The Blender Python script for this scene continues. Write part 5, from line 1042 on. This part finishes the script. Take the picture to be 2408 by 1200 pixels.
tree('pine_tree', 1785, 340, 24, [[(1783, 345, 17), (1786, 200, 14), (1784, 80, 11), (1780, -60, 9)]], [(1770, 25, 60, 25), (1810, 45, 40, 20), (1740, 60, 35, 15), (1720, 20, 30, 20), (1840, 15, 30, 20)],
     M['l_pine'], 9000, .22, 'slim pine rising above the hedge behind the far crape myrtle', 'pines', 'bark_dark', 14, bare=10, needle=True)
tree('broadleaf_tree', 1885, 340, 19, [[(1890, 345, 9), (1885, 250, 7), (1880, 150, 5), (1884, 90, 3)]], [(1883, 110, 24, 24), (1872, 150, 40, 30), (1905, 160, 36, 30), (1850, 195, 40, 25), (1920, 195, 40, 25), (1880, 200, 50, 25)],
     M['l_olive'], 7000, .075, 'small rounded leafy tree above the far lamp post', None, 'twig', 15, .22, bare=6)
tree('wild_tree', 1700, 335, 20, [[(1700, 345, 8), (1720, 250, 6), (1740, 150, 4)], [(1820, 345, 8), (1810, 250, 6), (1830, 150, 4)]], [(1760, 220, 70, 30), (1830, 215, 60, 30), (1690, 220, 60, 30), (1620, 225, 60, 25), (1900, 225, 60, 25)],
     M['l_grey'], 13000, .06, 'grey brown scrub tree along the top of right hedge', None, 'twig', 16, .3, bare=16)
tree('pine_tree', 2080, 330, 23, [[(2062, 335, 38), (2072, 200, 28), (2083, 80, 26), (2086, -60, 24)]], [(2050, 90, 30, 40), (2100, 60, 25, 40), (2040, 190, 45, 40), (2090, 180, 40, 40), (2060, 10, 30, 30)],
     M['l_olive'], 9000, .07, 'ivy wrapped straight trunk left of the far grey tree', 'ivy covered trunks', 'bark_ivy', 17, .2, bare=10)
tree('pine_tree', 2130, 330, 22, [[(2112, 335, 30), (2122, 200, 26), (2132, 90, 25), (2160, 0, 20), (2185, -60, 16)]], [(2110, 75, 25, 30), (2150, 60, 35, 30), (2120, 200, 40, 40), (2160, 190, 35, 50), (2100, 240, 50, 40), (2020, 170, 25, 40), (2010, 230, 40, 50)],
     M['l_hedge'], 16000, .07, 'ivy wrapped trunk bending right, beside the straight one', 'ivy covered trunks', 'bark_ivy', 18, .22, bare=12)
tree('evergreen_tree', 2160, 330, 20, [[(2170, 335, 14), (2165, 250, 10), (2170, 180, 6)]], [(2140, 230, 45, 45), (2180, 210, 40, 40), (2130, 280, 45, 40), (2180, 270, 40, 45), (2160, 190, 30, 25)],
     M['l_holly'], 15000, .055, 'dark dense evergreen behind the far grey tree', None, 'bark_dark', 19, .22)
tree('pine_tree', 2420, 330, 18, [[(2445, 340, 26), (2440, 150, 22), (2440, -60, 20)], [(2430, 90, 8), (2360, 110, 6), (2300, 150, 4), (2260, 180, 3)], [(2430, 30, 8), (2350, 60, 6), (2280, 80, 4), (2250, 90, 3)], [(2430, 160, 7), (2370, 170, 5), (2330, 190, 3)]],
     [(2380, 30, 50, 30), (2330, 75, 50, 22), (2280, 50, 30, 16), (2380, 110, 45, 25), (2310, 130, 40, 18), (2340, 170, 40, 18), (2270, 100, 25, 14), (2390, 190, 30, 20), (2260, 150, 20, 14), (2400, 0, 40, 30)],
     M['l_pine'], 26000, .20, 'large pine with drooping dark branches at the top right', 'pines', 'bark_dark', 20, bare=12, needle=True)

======

EXERCISE DESCRIPTION: Print the material above once more, exactly.

ANSWER TO THE EXERCISE:
The Blender Python script for this scene continues. Write part 5, from line 1042 on. This part finishes the script. Take the picture to be 2408 by 1200 pixels.
tree('pine_tree', 1785, 340, 24, [[(1783, 345, 17), (1786, 200, 14), (1784, 80, 11), (1780, -60, 9)]], [(1770, 25, 60, 25), (1810, 45, 40, 20), (1740, 60, 35, 15), (1720, 20, 30, 20), (1840, 15, 30, 20)],
     M['l_pine'], 9000, .22, 'slim pine rising above the hedge behind the far crape myrtle', 'pines', 'bark_dark', 14, bare=10, needle=True)
tree('broadleaf_tree', 1885, 340, 19, [[(1890, 345, 9), (1885, 250, 7), (1880, 150, 5), (1884, 90, 3)]], [(1883, 110, 24, 24), (1872, 150, 40, 30), (1905, 160, 36, 30), (1850, 195, 40, 25), (1920, 195, 40, 25), (1880, 200, 50, 25)],
     M['l_olive'], 7000, .075, 'small rounded leafy tree above the far lamp post', None, 'twig', 15, .22, bare=6)
tree('wild_tree', 1700, 335, 20, [[(1700, 345, 8), (1720, 250, 6), (1740, 150, 4)], [(1820, 345, 8), (1810, 250, 6), (1830, 150, 4)]], [(1760, 220, 70, 30), (1830, 215, 60, 30), (1690, 220, 60, 30), (1620, 225, 60, 25), (1900, 225, 60, 25)],
     M['l_grey'], 13000, .06, 'grey brown scrub tree along the top of right hedge', None, 'twig', 16, .3, bare=16)
tree('pine_tree', 2080, 330, 23, [[(2062, 335, 38), (2072, 200, 28), (2083, 80, 26), (2086, -60, 24)]], [(2050, 90, 30, 40), (2100, 60, 25, 40), (2040, 190, 45, 40), (2090, 180, 40, 40), (2060, 10, 30, 30)],
     M['l_olive'], 9000, .07, 'ivy wrapped straight trunk left of the far grey tree', 'ivy covered trunks', 'bark_ivy', 17, .2, bare=10)
tree('pine_tree', 2130, 330, 22, [[(2112, 335, 30), (2122, 200, 26), (2132, 90, 25), (2160, 0, 20), (2185, -60, 16)]], [(2110, 75, 25, 30), (2150, 60, 35, 30), (2120, 200, 40, 40), (2160, 190, 35, 50), (2100, 240, 50, 40), (2020, 170, 25, 40), (2010, 230, 40, 50)],
     M['l_hedge'], 16000, .07, 'ivy wrapped trunk bending right, beside the straight one', 'ivy covered trunks', 'bark_ivy', 18, .22, bare=12)
tree('evergreen_tree', 2160, 330, 20, [[(2170, 335, 14), (2165, 250, 10), (2170, 180, 6)]], [(2140, 230, 45, 45), (2180, 210, 40, 40), (2130, 280, 45, 40), (2180, 270, 40, 45), (2160, 190, 30, 25)],
     M['l_holly'], 15000, .055, 'dark dense evergreen behind the far grey tree', None, 'bark_dark', 19, .22)
tree('pine_tree', 2420, 330, 18, [[(2445, 340, 26), (2440, 150, 22), (2440, -60, 20)], [(2430, 90, 8), (2360, 110, 6), (2300, 150, 4), (2260, 180, 3)], [(2430, 30, 8), (2350, 60, 6), (2280, 80, 4), (2250, 90, 3)], [(2430, 160, 7), (2370, 170, 5), (2330, 190, 3)]],
     [(2380, 30, 50, 30), (2330, 75, 50, 22), (2280, 50, 30, 16), (2380, 110, 45, 25), (2310, 130, 40, 18), (2340, 170, 40, 18), (2270, 100, 25, 14), (2390, 190, 30, 20), (2260, 150, 20, 14), (2400, 0, 40, 30)],
     M['l_pine'], 26000, .20, 'large pine with drooping dark branches at the top right', 'pines', 'bark_dark', 20, bare=12, needle=True)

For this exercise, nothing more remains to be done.